TASK: Identify the lines holding "this" and copy them.

══ GIVEN DATA ══

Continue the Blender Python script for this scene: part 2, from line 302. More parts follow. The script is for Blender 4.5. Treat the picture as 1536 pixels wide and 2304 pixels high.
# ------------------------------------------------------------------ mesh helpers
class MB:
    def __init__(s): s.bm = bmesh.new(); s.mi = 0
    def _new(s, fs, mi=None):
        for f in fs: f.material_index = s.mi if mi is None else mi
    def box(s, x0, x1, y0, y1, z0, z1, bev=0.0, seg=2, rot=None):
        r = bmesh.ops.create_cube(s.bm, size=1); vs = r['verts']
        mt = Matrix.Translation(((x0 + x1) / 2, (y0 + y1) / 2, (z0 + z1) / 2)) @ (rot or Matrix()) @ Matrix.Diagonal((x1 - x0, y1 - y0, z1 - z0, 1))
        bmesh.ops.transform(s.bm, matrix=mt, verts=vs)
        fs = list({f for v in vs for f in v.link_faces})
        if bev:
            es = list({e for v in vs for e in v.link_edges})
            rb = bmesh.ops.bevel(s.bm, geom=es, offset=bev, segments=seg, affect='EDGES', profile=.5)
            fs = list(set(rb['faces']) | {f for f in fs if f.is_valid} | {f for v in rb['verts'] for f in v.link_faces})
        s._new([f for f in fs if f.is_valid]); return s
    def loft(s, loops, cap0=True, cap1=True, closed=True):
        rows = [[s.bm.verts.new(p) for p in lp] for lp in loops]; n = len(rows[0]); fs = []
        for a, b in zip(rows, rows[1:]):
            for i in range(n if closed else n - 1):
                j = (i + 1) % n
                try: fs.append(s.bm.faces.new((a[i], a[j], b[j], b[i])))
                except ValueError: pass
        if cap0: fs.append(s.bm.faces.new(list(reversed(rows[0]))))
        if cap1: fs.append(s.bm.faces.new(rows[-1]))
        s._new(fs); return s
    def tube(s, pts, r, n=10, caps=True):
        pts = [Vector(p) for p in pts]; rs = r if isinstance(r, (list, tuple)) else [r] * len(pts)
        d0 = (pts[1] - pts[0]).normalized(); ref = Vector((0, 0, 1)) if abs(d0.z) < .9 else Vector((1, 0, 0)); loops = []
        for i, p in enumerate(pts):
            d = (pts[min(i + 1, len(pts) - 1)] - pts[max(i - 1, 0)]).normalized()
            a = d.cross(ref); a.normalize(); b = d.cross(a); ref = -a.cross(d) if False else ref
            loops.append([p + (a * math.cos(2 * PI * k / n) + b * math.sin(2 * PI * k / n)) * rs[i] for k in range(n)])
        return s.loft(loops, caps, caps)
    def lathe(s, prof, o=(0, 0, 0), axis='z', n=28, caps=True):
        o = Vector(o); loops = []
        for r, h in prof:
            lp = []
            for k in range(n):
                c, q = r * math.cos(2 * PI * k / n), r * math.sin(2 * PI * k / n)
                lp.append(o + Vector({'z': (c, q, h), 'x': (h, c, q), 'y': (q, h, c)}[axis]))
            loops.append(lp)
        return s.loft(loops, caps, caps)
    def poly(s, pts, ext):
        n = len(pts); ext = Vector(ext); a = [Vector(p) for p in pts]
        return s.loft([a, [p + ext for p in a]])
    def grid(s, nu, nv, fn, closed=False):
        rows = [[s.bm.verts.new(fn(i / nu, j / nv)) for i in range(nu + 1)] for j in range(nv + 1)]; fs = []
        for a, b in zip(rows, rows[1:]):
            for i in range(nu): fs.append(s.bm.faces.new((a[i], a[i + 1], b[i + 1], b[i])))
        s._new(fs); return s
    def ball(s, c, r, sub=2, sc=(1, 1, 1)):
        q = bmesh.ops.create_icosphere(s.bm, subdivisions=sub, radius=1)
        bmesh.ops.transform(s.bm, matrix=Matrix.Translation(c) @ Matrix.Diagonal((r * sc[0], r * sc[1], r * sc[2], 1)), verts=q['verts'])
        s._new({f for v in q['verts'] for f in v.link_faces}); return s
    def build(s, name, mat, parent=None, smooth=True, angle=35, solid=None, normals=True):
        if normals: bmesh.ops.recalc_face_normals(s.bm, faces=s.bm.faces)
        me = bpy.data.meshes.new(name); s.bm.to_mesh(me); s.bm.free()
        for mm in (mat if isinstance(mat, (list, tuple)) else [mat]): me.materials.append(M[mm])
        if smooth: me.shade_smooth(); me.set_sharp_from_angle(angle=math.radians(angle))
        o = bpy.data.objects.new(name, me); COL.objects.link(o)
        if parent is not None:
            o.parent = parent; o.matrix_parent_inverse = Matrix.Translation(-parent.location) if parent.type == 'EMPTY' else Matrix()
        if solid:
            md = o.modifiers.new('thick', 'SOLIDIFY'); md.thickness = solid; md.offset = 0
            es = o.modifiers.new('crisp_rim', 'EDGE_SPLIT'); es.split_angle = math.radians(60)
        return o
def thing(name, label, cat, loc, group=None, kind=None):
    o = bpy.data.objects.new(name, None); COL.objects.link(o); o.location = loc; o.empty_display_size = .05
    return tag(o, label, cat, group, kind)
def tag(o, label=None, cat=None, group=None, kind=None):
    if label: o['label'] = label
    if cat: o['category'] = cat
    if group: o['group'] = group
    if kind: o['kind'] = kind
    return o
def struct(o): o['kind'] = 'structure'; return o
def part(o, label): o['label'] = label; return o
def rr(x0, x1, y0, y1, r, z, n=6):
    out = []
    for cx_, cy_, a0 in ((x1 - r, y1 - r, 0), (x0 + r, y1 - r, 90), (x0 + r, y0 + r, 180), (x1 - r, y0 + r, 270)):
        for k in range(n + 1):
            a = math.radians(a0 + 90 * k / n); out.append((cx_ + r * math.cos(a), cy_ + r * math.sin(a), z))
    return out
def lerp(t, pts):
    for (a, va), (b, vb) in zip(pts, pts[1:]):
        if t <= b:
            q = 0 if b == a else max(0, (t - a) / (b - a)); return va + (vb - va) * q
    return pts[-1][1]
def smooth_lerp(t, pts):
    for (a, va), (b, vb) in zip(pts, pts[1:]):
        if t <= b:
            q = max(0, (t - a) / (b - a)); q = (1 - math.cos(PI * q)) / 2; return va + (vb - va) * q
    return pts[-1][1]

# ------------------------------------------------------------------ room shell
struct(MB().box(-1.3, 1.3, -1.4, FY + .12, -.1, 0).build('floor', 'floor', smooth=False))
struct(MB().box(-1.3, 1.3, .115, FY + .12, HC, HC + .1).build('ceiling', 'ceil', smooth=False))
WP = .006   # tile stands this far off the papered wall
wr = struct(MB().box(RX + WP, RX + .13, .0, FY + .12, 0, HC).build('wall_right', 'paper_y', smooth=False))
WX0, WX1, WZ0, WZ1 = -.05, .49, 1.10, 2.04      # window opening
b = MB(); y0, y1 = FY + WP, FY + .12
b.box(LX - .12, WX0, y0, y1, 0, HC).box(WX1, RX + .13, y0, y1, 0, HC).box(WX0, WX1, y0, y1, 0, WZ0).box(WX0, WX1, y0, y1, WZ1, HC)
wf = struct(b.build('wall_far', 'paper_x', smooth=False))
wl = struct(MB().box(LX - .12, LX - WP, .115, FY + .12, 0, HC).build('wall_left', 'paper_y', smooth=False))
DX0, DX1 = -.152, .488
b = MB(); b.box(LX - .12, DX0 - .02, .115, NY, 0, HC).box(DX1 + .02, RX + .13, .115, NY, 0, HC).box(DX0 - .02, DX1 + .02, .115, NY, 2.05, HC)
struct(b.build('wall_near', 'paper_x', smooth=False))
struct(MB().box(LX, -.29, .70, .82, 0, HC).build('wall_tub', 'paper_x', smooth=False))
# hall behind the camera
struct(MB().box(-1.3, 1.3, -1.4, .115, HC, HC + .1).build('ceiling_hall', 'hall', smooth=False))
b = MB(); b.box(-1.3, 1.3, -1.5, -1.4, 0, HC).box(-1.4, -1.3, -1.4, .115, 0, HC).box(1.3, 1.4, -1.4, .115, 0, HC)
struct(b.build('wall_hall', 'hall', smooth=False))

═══

SOLUTION BELOW:
Continue the Blender Python script for this scene: part 2, from line 302. More parts follow. The script is for Blender 4.5. Treat the picture as 1536 pixels wide and 2304 pixels high.
WP = .006   # tile stands this far off the papered wall